Both survivor Kyle Kashuv and Hunter Pollack, the older brother of Meadow Pollack, who died shielding a classmate from bullets, were excluded from the inaugural March for Our Lives event, which drew hundreds of thousands of people.
Kashuv, a supporter of gun reform and school safety, criticized Hogg at the time for “egregious and inflammatory” rhetoric. He also criticized Hogg for hanging up on a call from the Trump White House inviting Hogg to a school safety event.
“It paints a bad light on our entire generation,” he said. “Guns aren’t the issue. It’s everything surrounding acquiring a weapon. . . . Where was the call for no more failures by law enforcement?”
While Hogg and other students who advocated for gun-control measures found themselves splashed across broadcast and print media, Kashuv was only welcome at Fox News and other conservative outlets. In fact, CNN canceled a planned segment with Kashuv in 2018 after someone at the network reportedly took offense to one of his retweets on Twitter, according to the Daily Signal.
Kashuv, if anything, became an enemy in the eyes of the media after screenshots of slurs and racist language he used as a 16-year-old made their way online.
After Harvard rescinded its offer of admission to Kashuv over the brouhaha, the Washington Post’s Christine Emba wrote, “Kyle Kashuv deserves some sympathy. But that’s about all.”
While Kashuv painted the situation as being “about whether we live in a society in which forgiveness is possible or mistakes brand you as irredeemable, as Harvard has decided for me,” Emba didn’t see an opportunity for forgiveness for the teen.
“I feel bad for Kyle Kashuv,” Emba wrote. “He is still young, after all, and having his college admission rescinded is surely disappointing, embarrassing and stressful.

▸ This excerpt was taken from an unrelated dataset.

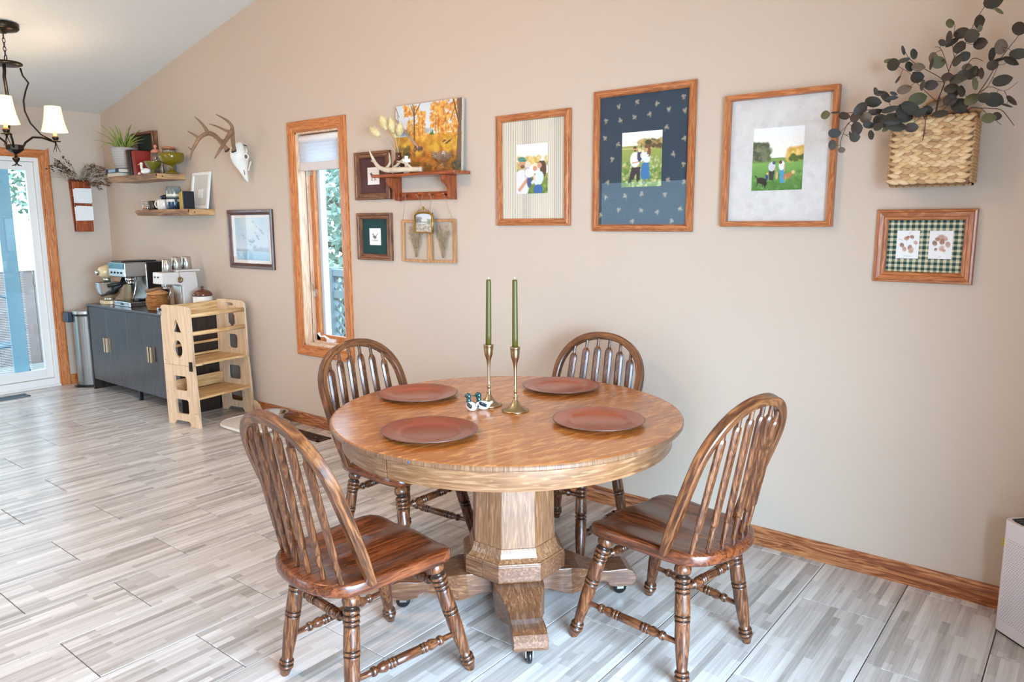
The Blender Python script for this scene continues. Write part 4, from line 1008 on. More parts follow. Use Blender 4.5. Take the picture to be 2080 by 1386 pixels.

But do I think that it justifies so much Internet hue and cry, or that Harvard should reinstate his place in the class of 2023? Not at all.”
Meanwhile, Hogg’s radical leftism earned him his own spot at Harvard and 1 million followers on X. He currently serves as the president of Leaders We Deserve.
His election to the DNC is evidence Democrats have learned little from their November shellacking.
He represents the most progressive wing of the Democratic Party. In 2020, Hogg called to “Defund the police not USPS” and to “Abolish ICE.”
Jim Geraghty offers his own prediction for the Hogg-era at the DNC:
Meanwhile, David Hogg is likely to keep doing what he does best, insisting that the Second Amendment does not protect an individual’s right to own a firearm, arguing that the National Rifle Association is a terrorist organization, and making ill-informed and hard-left controversial statements on social media.
Headline Fail of the Week
Newsweek published a disturbingly friendly profile of Steven Joseph Hayes, a man who was previously on death row after he killed a Connecticut mother and her two daughters during an attempted burglary.
“Exclusive: Transgender Connecticut Killer on Life in Prison: ‘Happy to Be Alive,’” the outlet reports of Hayes, who now identifies as a woman named Linda Mai Lee.
Hayes, who had his death sentence commuted to life without parole in 2015, told the outlet he is now “comfortable living as a woman.”
“For the first time in my life I am happy to be alive and do not want to die,” he told Newsweek.
“This man held a family of four hostage in their home for hours, beating them, raping the 11 year old daughter and the mother, then strangling the mother, and finally setting the house on fire, killing both children from smoke inhalation,” civil liberties attorney Laura Powell wrote. “Newsweek now publishes a puff piece on how he is now happy and at peace since he came to terms with his gender confusion. They claim his ‘former anger’ had been fueled by this distress. Now he is seeking treatments to feminize his appearance. (Undoubtedly funded by taxpayers.) You don’t hate the media enough.”